Clearly Russia should be urged to get its client out of the mass murder business and into serious political negotiations. And if Washington elects to re-apply the lesson of Shayrat airbase as often as needed to ground an air force that is principally an instrument of terror, Russia should not be subjected to surprises.
But if all the United States and its partners are going to do is to object to one particular weapon in the arsenal of a state-destroying, terrorism-inspiring mass murderer, the objective of marginalizing and neutralizing Assad will never be achieved. And if it is not, Syria will be an engine for global instability and an incubator for transnational terrorism indefinitely.

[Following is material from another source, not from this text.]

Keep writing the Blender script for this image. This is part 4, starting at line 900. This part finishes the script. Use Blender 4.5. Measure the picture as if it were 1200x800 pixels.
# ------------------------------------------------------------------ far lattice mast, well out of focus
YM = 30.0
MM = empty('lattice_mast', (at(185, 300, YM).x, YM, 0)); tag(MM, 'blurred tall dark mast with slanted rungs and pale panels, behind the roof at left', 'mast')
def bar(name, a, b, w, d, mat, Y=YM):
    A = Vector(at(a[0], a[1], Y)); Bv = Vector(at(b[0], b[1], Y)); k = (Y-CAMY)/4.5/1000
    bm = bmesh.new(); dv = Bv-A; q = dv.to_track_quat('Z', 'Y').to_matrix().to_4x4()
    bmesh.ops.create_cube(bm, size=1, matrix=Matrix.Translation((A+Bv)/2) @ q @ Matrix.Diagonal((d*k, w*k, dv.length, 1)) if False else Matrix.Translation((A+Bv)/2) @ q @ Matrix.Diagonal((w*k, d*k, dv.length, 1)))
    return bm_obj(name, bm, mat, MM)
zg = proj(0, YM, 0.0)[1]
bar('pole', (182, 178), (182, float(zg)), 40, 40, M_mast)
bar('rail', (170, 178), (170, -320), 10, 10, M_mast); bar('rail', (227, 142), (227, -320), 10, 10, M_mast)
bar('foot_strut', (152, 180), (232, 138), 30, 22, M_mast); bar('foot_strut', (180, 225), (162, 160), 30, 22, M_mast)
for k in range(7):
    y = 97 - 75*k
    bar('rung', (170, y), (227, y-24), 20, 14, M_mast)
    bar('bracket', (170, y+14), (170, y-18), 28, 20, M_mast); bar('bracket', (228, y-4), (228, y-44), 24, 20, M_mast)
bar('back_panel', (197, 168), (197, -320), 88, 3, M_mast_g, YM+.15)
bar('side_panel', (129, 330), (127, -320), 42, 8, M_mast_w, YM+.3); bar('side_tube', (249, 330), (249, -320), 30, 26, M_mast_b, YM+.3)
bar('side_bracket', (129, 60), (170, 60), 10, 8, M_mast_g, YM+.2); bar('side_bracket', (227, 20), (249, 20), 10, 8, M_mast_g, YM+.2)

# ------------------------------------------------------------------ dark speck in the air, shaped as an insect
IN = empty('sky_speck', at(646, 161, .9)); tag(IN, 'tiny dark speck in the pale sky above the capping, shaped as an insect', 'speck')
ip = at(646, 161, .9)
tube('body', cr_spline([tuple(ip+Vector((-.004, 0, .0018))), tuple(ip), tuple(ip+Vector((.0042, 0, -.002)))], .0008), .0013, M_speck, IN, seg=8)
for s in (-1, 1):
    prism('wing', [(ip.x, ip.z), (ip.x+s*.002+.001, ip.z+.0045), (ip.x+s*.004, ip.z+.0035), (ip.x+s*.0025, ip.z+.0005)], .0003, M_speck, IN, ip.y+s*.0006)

Denied the ability to implement his mass terror strategy, Assad may find it increasingly difficult to bind Syrian officers and officials beyond his immediate entourage to the political survival of the family. Washington should offer an alternative to the family by reinvigorating its role in the United Nations-supervised Geneva peace talks. And it should consult closely with Russia about a political outcome in Syria that respects Russian interests. If Moscow is willing and able to bind Assad to a ceremonial role during part of the transition period, while a transitional governing body exercises full executive power, such an outcome need not be ruled out. Iran, of course, will be a problem: it knows that no Syrian beyond Assad and the entourage will subordinate the country to the care and feeding of Hezbollah.
Getting eastern Syria right and taking the time to do it right are essential. But as the start of baseball season reminds us, keeping ones eye on the ball is essential. The Assad regime is the beating heart of the Syrian catastrophe. A strategy reverting to the practice of leaving him free to kill at will—provided he does so without chemicals—is a plan for failure, one that will outlive this administration and its successors for as far as the eye can see, and even beyond.
Frederic C. Hof is director of the Atlantic Council’s Rafik Hariri Center for the Middle East.